In the statement, Secretary Oleksandr Turchynov identified the four Russian generals as Andrey Serdyukov, who fights under the code name Sedov; Alexey Zavizyon (aka Pilevin); Evgeniy Nikiforov (aka Morgun); and Sergey Yudin, who was recently rotated out. 
Russian officers hold key positions with the so-called separatists, while residents of the Donbass region of eastern Ukraine make up 40 percent of the forces, in addition to mercenaries and contract soldiers from Russia, the statement said. The troops have been organized into two army corps, one in the Donetsk region and the other in Luhansk. The mix of professional soldiers and volunteers mimics the structure of the Nazi Waffen SS unit, which also used volunteers, the Ukrainian government statement said.
A tweet sent by the presidential administration detailed that Russian military leaders were purportedly managing militants.

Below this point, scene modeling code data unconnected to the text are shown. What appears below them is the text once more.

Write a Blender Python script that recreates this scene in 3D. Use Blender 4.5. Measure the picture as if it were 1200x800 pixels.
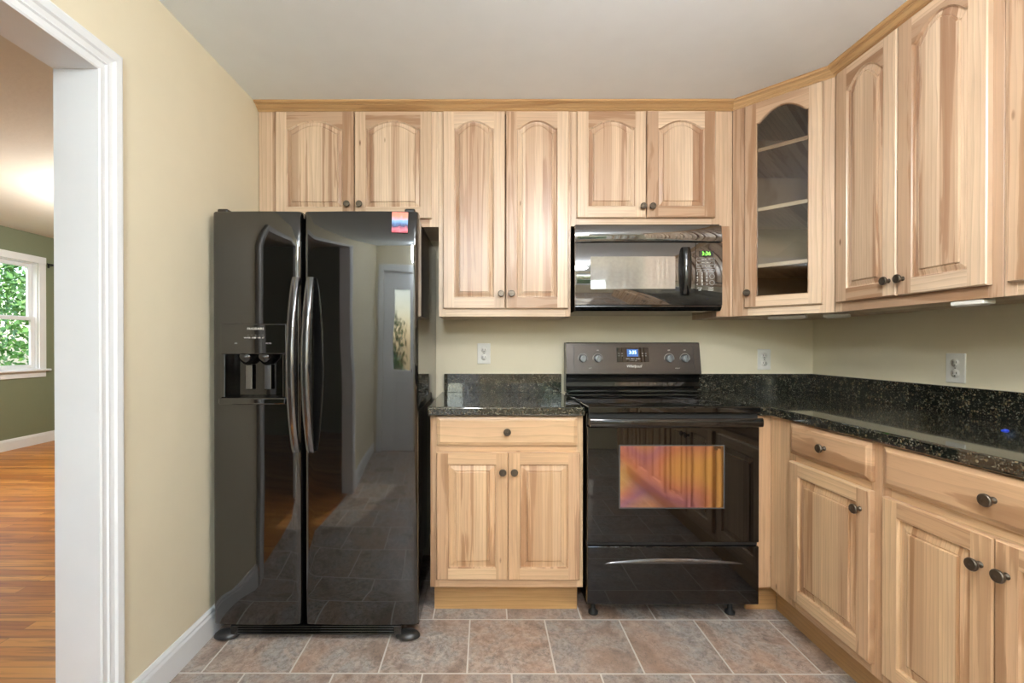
import bpy, math, random
from math import sin, cos, pi, radians, sqrt
from mathutils import Vector, Matrix
random.seed(7)
sc = bpy.context.scene
for o in list(bpy.data.objects): bpy.data.objects.remove(o)

# ------------------------------------------------------------------ camera
H_CAM = 1.2313
cd = bpy.data.cameras.new('camera'); cam = bpy.data.objects.new('camera', cd)
sc.collection.objects.link(cam)
cam.location = (0, 0, H_CAM)
cam.rotation_euler = (radians(90) - 0.0044, 0, 0.0029)
cd.sensor_width = 36; cd.lens = 529.393 / 1200 * 36
cd.shift_x = (600 - 567.2) / 1200; cd.shift_y = (406.16 - 400) / 1200
cd.clip_start = 0.02
sc.camera = cam
# ------------------------------------------------------------------ view / world / light
sc.view_settings.view_transform = 'Standard'; sc.view_settings.look = 'None'
sc.view_settings.gamma = 1.0; sc.view_settings.use_curve_mapping = False
sc.view_settings.exposure = 1.26
sc.cycles.use_denoising = True
sc.cycles.max_bounces = 10; sc.cycles.diffuse_bounces = 5; sc.cycles.glossy_bounces = 5
sc.cycles.transmission_bounces = 8; sc.cycles.transparent_max_bounces = 12
sc.cycles.sample_clamp_indirect = 6.0
sc.cycles.caustics_reflective = False; sc.cycles.caustics_refractive = False
SKY = 0.45; SUN = 3.0
KITCHEN_LAMP = 30.0; REAR_FILL = 44.0; LIVING_FILL = 46.0  # rear and next-room strengths belong to added fill lamps
w = bpy.data.worlds.new('sky'); sc.world = w; w.use_nodes = True
nt = w.node_tree; nt.nodes.clear()
so = nt.nodes.new('ShaderNodeOutputWorld'); bg = nt.nodes.new('ShaderNodeBackground')
sky = nt.nodes.new('ShaderNodeTexSky'); sky.sky_type = 'NISHITA'; sky.sun_disc = False
sky.sun_elevation = radians(48); sky.sun_rotation = radians(200); sky.air_density = 1.2; sky.dust_density = 2.0
bg.inputs['Strength'].default_value = SKY
nt.links.new(sky.outputs[0], bg.inputs[0]); nt.links.new(bg.outputs[0], so.inputs[0])
sl = bpy.data.lights.new('sun', 'SUN'); sl.energy = SUN; sl.angle = radians(1); sl.color = (1, .95, .86)
sun = bpy.data.objects.new('sun', sl); sc.collection.objects.link(sun)
sun.rotation_euler = (radians(50), 0, radians(15))   # light travels towards +Y and down, from behind the camera side

# ------------------------------------------------------------------ room dimensions (metres; camera stands at x=0, y=0)
XL, XR, YW, YB = -1.165, 1.908, 2.637, -1.4
HC = 2.46; HL = 2.60
UF = YW - 0.318          # face of the wall cabinets
BF = YW - 0.61           # face of the base cabinets
ZB, ZC = 1.376, 2.428    # bottom / top of wall cabinets
ZK = 0.956               # worktop
XF, Y2 = 1.560, 2.0225   # face of right wall cabinets / where they start
XA = 1.2647
XB = 1.280               # face of right base cabinets
LX = -5.56; LY0, LY1 = -2.5, 6.4

# ------------------------------------------------------------------ mesh helpers
class MB:
    def __init__(s): s.v = []; s.f = []; s.uv = []; s.mi = []; s.sm = []
    def face(s, pts, uvs=None, m=0, smooth=False):
        i = len(s.v); s.v += [tuple(p) for p in pts]; s.f.append(tuple(range(i, i + len(pts))))
        s.uv.append(uvs or [(0, 0)] * len(pts)); s.mi.append(m); s.sm.append(smooth)
    def box(s, x0, x1, y0, y1, z0, z1, grain='z', m=0, seed=None):
        if x1 < x0: x0, x1 = x1, x0
        if y1 < y0: y0, y1 = y1, y0
        if z1 < z0: z0, z1 = z1, z0
        i = len(s.v)
        P = [(x, y, z) for x in (x0, x1) for y in (y0, y1) for z in (z0, z1)]
        s.v += P
        if seed is None: seed = random.randint(0, 400)
        def uv(p):
            d = {'x': p[0] - x0, 'y': p[1] - y0, 'z': p[2] - z0}
            v = d.pop(grain); u = sum(d.values()) * 0.98 + .001
            return (u + seed * .07, v + seed * .731)
        for q in ((0, 1, 3, 2), (4, 6, 7, 5), (0, 4, 5, 1), (2, 3, 7, 6), (0, 2, 6, 4), (1, 5, 7, 3)):
            s.f.append(tuple(i + k for k in q)); s.uv.append([uv(P[k]) for k in q]); s.mi.append(m); s.sm.append(False)
    def grid(s, rows, close_u=False, close_v=False, m=0, smooth=True, uvf=None):
        i = len(s.v); R = len(rows); Cn = len(rows[0])
        for r in rows: s.v += [tuple(p) for p in r]
        for a in range(R if close_v else R - 1):
            for b in range(Cn if close_u else Cn - 1):
                a2, b2 = (a + 1) % R, (b + 1) % Cn
                q = (i + a * Cn + b, i + a * Cn + b2, i + a2 * Cn + b2, i + a2 * Cn + b)
                s.f.append(q)
                s.uv.append([uvf(s.v[k]) if uvf else (0, 0) for k in q]); s.mi.append(m); s.sm.append(smooth)
    def prism(s, poly, z0, z1, m=0, grain=None, seed=None):
        # poly: list of (x,y), counter-clockwise seen from above
        seed = random.randint(0, 400) if seed is None else seed
        def uv(p): return (p[0] * .98 + seed * .07, p[1] + seed * .731)
        n = len(poly); i = len(s.v)
        s.v += [(x, y, z0) for x, y in poly] + [(x, y, z1) for x, y in poly]
        s.f.append(tuple(i + n + k for k in range(n))); s.uv.append([uv(poly[k]) for k in range(n)])
        s.f.append(tuple(i + n - 1 - k for k in range(n))); s.uv.append([uv(poly[n - 1 - k]) for k in range(n)])
        s.mi += [m, m]; s.sm += [False, False]
        for k in range(n):
            k2 = (k + 1) % n
            s.f.append((i + k, i + k2, i + n + k2, i + n + k))
            L = (Vector(poly[k2]) - Vector(poly[k])).length
            s.uv.append([(seed * .07 + .001, seed * .7), (seed * .07 + .001, seed * .7 + L), (seed * .07 + .03, seed * .7 + L), (seed * .07 + .03, seed * .7)])
            s.mi.append(m); s.sm.append(False)
    def lathe(s, prof, n=24, axis='z', c=(0, 0, 0), m=0, smooth=True):
        rows = []
        for r, h in prof:
            row = []
            for k in range(n):
                a = 2 * pi * k / n
                if axis == 'z': p = (c[0] + r * cos(a), c[1] + r * sin(a), c[2] + h)
                elif axis == 'y': p = (c[0] + r * cos(a), c[1] + h, c[2] + r * sin(a))
                else: p = (c[0] + h, c[1] + r * cos(a), c[2] + r * sin(a))
                row.append(p)
            rows.append(row)
        s.grid(rows, close_u=True, m=m, smooth=smooth)
    def build(s, name, mats, parent=None, loc=(0, 0, 0), rotz=0, bevel=0, segs=2):
        me = bpy.data.meshes.new(name); me.from_pydata(s.v, [], s.f)
        uvl = me.uv_layers.new(name='UVMap')
        k = 0
        for p, u in zip(me.polygons, s.uv):
            for li, c in zip(p.loop_indices, u): uvl.data[li].uv = c
        for p, a, b in zip(me.polygons, s.mi, s.sm): p.material_index = a; p.use_smooth = b
        if not isinstance(mats, (list, tuple)): mats = [mats]
        for m in mats: me.materials.append(m)
        me.update()
        o = bpy.data.objects.new(name, me); sc.collection.objects.link(o)
        o.location = loc; o.rotation_euler = (0, 0, rotz)
        if parent: o.parent = parent
        if bevel:
            b = o.modifiers.new('bevel', 'BEVEL'); b.width = bevel; b.segments = segs; b.limit_method = 'ANGLE'; b.angle_limit = radians(40)
        return o

def thing(name, label, cat, loc=(0, 0, 0), rotz=0, group=None):
    o = bpy.data.objects.new(name, None); sc.collection.objects.link(o)
    o.location = loc; o.rotation_euler = (0, 0, rotz); o.empty_display_size = .05
    o['label'] = label; o['category'] = cat
    if group: o['group'] = group
    return o
def tag(o, label, cat, group=None):
    o['label'] = label; o['category'] = cat
    if group: o['group'] = group
    return o
def struct(o, label=None):
    o['kind'] = 'structure'
    if label: o['label'] = label
    return o
def text(name, body, size, loc, rot, mat, parent, align='CENTER', ext=0.0003, space=1.0, line=1.0, shear=0):
    c = bpy.data.curves.new(name, 'FONT'); c.body = body; c.size = size; c.extrude = ext
    c.align_x = align; c.align_y = 'CENTER'; c.space_character = space; c.space_line = line; c.shear = shear
    c.resolution_u = 2
    c.materials.append(mat)
    t_ = bpy.data.objects.new(name + '_curve', c); sc.collection.objects.link(t_)
    bpy.context.view_layer.update()
    me = bpy.data.meshes.new_from_object(t_.evaluated_get(bpy.context.evaluated_depsgraph_get()))
    bpy.data.objects.remove(t_); bpy.data.curves.remove(c)
    o = bpy.data.objects.new(name, me); sc.collection.objects.link(o)
    o.location = loc; o.rotation_euler = rot; o.parent = parent
    return o

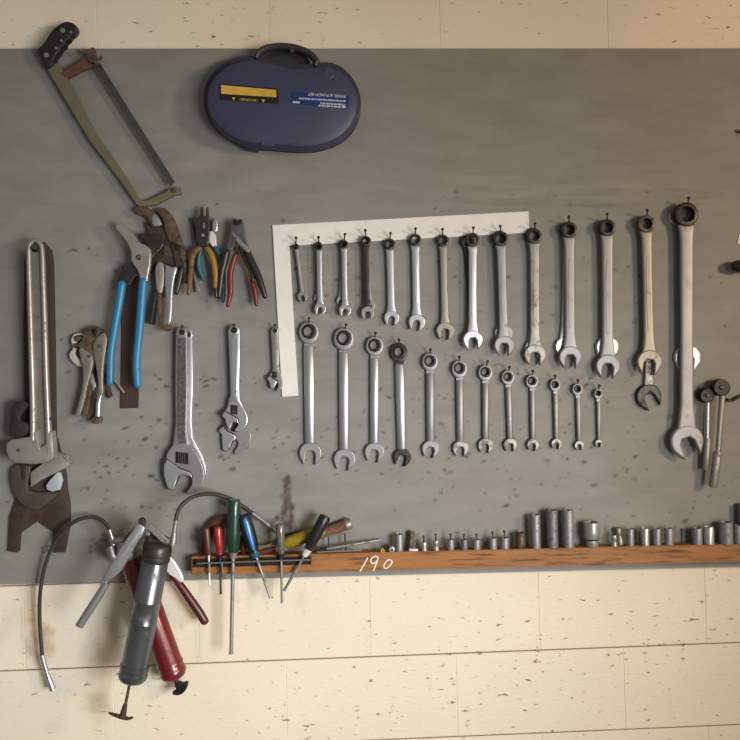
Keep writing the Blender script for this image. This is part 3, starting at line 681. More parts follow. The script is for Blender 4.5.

In July, Ukraine released the names of other generals believed to be involved in the conflict,RFE/RL reported. 
Nazi comparisons and terminology have been cited by both sides, with Russia describing the Ukrainian government in Kiev as fascist and run by Nazis. Russia continues to deny any direct involvement in the conflict in Ukraine, saying that any Russian citizens fighting there are doing so as volunteers, not officially part of the Russian military.
Earlier this week it was reported that a Russian website accidentally published and then quickly removed the number of soldiers killed and wounded in Ukraine, along with the amounts of financial compensation they receive.
More than 6,700 people have died and at least 1.4 million have been displaced as fighting continues in the Donbass region. The Ukrainian government will have to continue with a seventh wave of mandatory conscription after failing to meet its goal of 25,000 conscripts, as reported last week.